- COLLECTED MATERIAL -
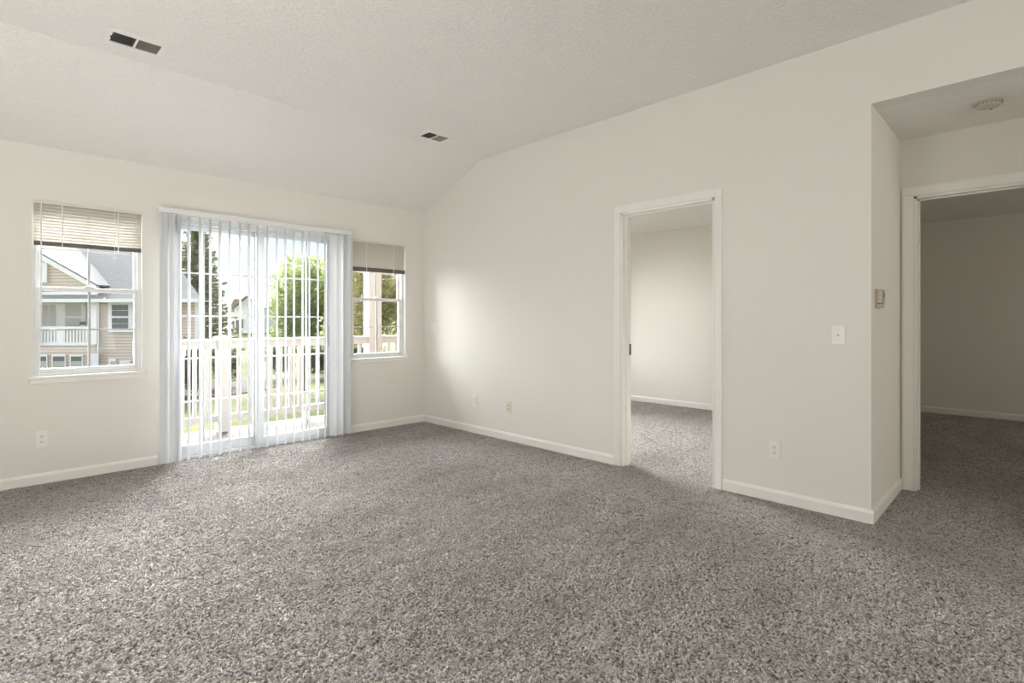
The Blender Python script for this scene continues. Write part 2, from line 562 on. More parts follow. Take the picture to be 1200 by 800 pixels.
# door casings: colonial profile (stepped) on the near face, plus jamb lining and stops
def casing(num, x, d, cw, label, t=0.12):
    y0, y1, _, zt = d
    prof = [(0, .007), (cw * .25, .010), (cw * .45, .013), (cw * .80, .017), (cw, .017), (cw, 0), (0, 0)]
    mb = MB()
    for side in (0, 1):                                   # uprights, each swept along z
        s = 1 if side else -1
        e = y1 if side else y0
        for a in (0, 1):
            xf, dx = (x, -1) if a == 0 else (x + t, 1)
            poly = [(xf + dx * q, e + s * (p + .006)) for p, q in prof]
            mb.prism(poly, 'z', 0.0, zt + .006)
    for a in (0, 1):
        xf, dx = (x, -1) if a == 0 else (x + t, 1)
        poly = [(xf + dx * q, zt + .006 + p) for p, q in prof]
        mb.prism(poly, 'y', y0 - .006 - cw, y1 + .006 + cw)
    o = struct('trim_%d' % num, mb, M_TRIM, label)
    jm = MB()
    jm.box(x - .001, y0, 0, x + t + .001, y0 + .014, zt); jm.box(x - .001, y1 - .014, 0, x + t + .001, y1, zt)
    jm.box(x - .001, y0, zt - .014, x + t + .001, y1, zt)
    sx0, sx1 = x + .045, x + .078
    jm.box(sx0, y0 + .014, 0, sx1, y0 + .024, zt - .014); jm.box(sx0, y1 - .024, 0, sx1, y1 - .014, zt - .014)
    jm.box(sx0, y0 + .014, zt - .024, sx1, y1 - .014, zt - .014)
    j = struct('door_jamb', jm, M_TRIM, None, 0.0, o)
    return o
t1 = casing(1, XR, D1, 0.052, 'white casing round the doorway to the bright bedroom')
MB().box(XR + .098, D1[1] - .017, .90, XR + .1235, D1[1] - .0135, .99).build('strike_plate', M_BLACK, t1, .001)['label'] = 'dark metal strike plate'
t2 = casing(2, XH, D2, 0.060, 'white casing round the doorway to the dark room')

# ------------------------------------------------------------------ windows (double hung, vinyl)
def window(num, w, label):
    x0, x1, zb, zt = w
    root = MB()
    fy0, fy1 = YB + .045, YB + .125
    fw = .030
    root.box(x0, fy0, zb, x0 + fw, fy1, zt); root.box(x1 - fw, fy0, zb, x1, fy1, zt)
    root.box(x0 + fw, fy0, zt - fw, x1 - fw, fy1, zt); root.box(x0 + fw, fy0, zb, x1 - fw, fy1, zb + .022)
    r = struct('window_%d' % num, root, M_VINYL, label, .002)
    ret = MB()
    q = .006
    ret.box(x0, YB - .002, zb, x0 + q, fy0, zt); ret.box(x1 - q, YB - .002, zb, x1, fy0, zt); ret.box(x0, YB - .002, zt - q, x1, fy0, zt)
    ret.build('jamb_lining', M_TRIM, r)
    sill = MB().box(x0 - .022, YB - .022, zb - .018, x1 + .03, fy0, zb + .003)
    sill.box(x0 - .012, YB - .010, zb - .05, x1 + .02, YB, zb - .018)
    sill.build('window_sill', M_TRIM, r, .003)
    zm = (zb + zt) / 2 - .002
    a0, a1 = x0 + fw, x1 - fw
    def sash(name, y0, y1, z0, z1, rb, rt, sw, horiz):
        s = MB()
        s.box(a0, y0, z0, a0 + sw, y1, z1); s.box(a1 - sw, y0, z0, a1, y1, z1)
        s.box(a0 + sw, y0, z0, a1 - sw, y1, z0 + rb); s.box(a0 + sw, y0, z1 - rt, a1 - sw, y1, z1)
        so_ = s.build(name, M_VINYL, r, .003)
        g = MB().box(a0 + sw, (y0 + y1) / 2 - .002, z0 + rb, a1 - sw, (y0 + y1) / 2 + .002, z1 - rt)
        g.build('glass_pane', M_GLASS, so_)
        gr = MB(); mx = (a0 + a1) / 2; my = (y0 + y1) / 2
        gr.box(mx - .008, my - .006, z0 + rb, mx + .008, my + .006, z1 - rt)
        zz = (z0 + rb + z1 - rt) / 2
        gr.box(a0 + sw, my - .005, zz - .006, a1 - sw, my + .005, zz + .006)
        gr.build('grille', M_GRILLE, so_)
        return so_
    sash('lower_sash', YB + .055, YB + .085, zb + .022, zm + .016, .032, .032, .020, True)
    sash('upper_sash', YB + .090, YB + .118, zm - .016, zt - fw, .032, .03, .020, True)
    lk = MB().box((a0 + a1) / 2 - .03, YB + .058, zm + .016, (a0 + a1) / 2 + .03, YB + .082, zm + .026)
    lk.build('sash_lock', M_VINYL_GREY, r, .003)
    return r
window(1, WL, 'white double-hung window left of the patio door')
window(2, WR, 'white double-hung window right of the patio door')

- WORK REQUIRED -
Return, unchanged, the lines from the first line of the material through the line that holds "t2 = casing(2, XH, D2, 0.060, 'white", inclusive, omitting pictures.

- RESPONSE TO THIS TASK -
The Blender Python script for this scene continues. Write part 2, from line 562 on. More parts follow. Take the picture to be 1200 by 800 pixels.
# door casings: colonial profile (stepped) on the near face, plus jamb lining and stops
def casing(num, x, d, cw, label, t=0.12):
    y0, y1, _, zt = d
    prof = [(0, .007), (cw * .25, .010), (cw * .45, .013), (cw * .80, .017), (cw, .017), (cw, 0), (0, 0)]
    mb = MB()
    for side in (0, 1):                                   # uprights, each swept along z
        s = 1 if side else -1
        e = y1 if side else y0
        for a in (0, 1):
            xf, dx = (x, -1) if a == 0 else (x + t, 1)
            poly = [(xf + dx * q, e + s * (p + .006)) for p, q in prof]
            mb.prism(poly, 'z', 0.0, zt + .006)
    for a in (0, 1):
        xf, dx = (x, -1) if a == 0 else (x + t, 1)
        poly = [(xf + dx * q, zt + .006 + p) for p, q in prof]
        mb.prism(poly, 'y', y0 - .006 - cw, y1 + .006 + cw)
    o = struct('trim_%d' % num, mb, M_TRIM, label)
    jm = MB()
    jm.box(x - .001, y0, 0, x + t + .001, y0 + .014, zt); jm.box(x - .001, y1 - .014, 0, x + t + .001, y1, zt)
    jm.box(x - .001, y0, zt - .014, x + t + .001, y1, zt)
    sx0, sx1 = x + .045, x + .078
    jm.box(sx0, y0 + .014, 0, sx1, y0 + .024, zt - .014); jm.box(sx0, y1 - .024, 0, sx1, y1 - .014, zt - .014)
    jm.box(sx0, y0 + .014, zt - .024, sx1, y1 - .014, zt - .014)
    j = struct('door_jamb', jm, M_TRIM, None, 0.0, o)
    return o
t1 = casing(1, XR, D1, 0.052, 'white casing round the doorway to the bright bedroom')
MB().box(XR + .098, D1[1] - .017, .90, XR + .1235, D1[1] - .0135, .99).build('strike_plate', M_BLACK, t1, .001)['label'] = 'dark metal strike plate'
t2 = casing(2, XH, D2, 0.060, 'white casing round the doorway to the dark room')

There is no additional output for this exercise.